Seit dem Adiós von Präsident Bartomeu, mit dem er sich überworfen hatte, soll sich sein Verhältnis zum Klub verbessert haben. Aber klar ist: Auch Messi wird zumindest vorerst auf Teile seines Salärs verzichten müssen, die ersten Sondierungsgespräche mit dem Umfeld des Spielers stimmten Tusquets hoffnungsvoll. Er habe die "Bereitschaft" der Partei Messi vernommen, dem Verein zu helfen. Sollte er am Ende gehen, würde Barça zwar einerseits Geld einsparen. Andererseits verlöre er sein wertvollstes Argument für Marketingeinnahmen - und kurzfristig wäre dann ein weiteres Problem zu lösen: Angeblich stünde Messi bei Vertragsende eine Gratifikation zu, die hoch genug sein soll, um Barcelona im Juni vor neue relevante Probleme zu stellen.

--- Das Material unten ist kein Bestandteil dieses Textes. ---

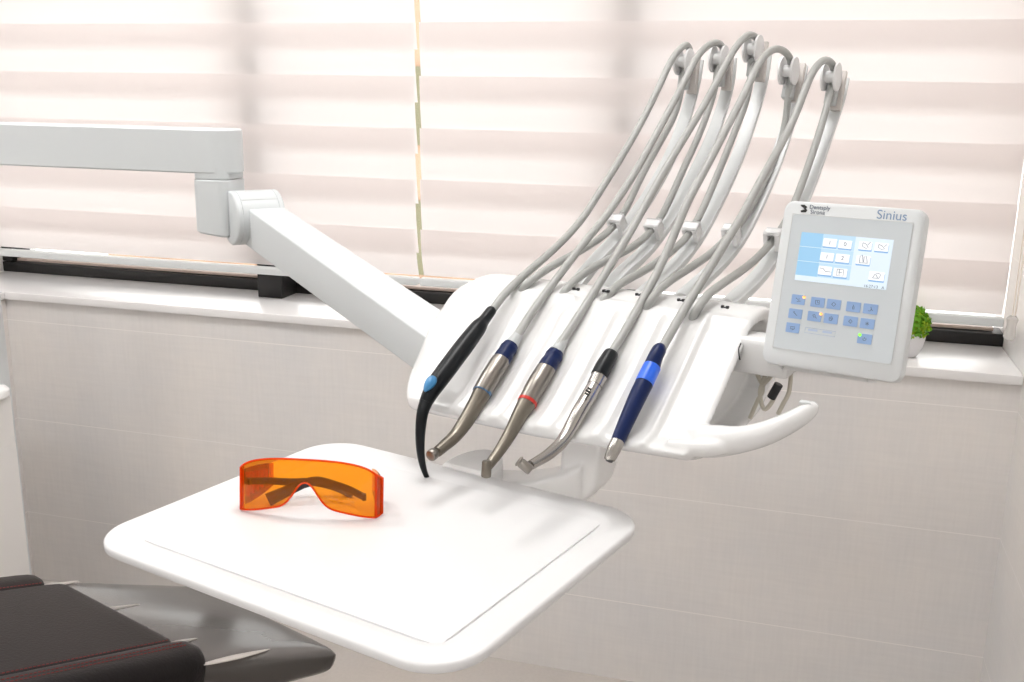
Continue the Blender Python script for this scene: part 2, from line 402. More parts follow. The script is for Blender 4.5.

Kurzfristig sind andere zu bewältigen, unter anderem: die Schlagzeilen um Messi. Seit Koemans Vorgänger Quique Setién in El País das Schweigen brach, das er seit dem 2:8 gegen die Bayern hielt, und erklärte, dass Messi für einen Trainer "schwer zu führen" sei, wird über den Zwist der beiden debattiert. Der Sender Cadena Ser berichtete von einem Kabinenstreit zwischen ihnen - Messi habe nach einem Rüffel durch Setién Respekt für seine Mitspieler eingefordert, Setiéns Antwort habe gelautet: "Wenn dir nicht passt, was ich dir sage - da ist die Tür."

Messi habe mitleidig gelächelt und blieb. Ronald Koeman sagte am Dienstag, er sei mit Setiéns Meinung nicht einverstanden: "Ich habe keine Probleme damit, ihn zu führen." Koeman hat Setién aber auch einiges voraus, unter anderem einen Titel in der Champions League. Ein Jahr vor dem Traumspiel gegen Kiew erzielte der Niederländer 1992 im Finale von Wembley gegen Sampdoria Genua das Siegtor - und wurde zur Barça-Legende.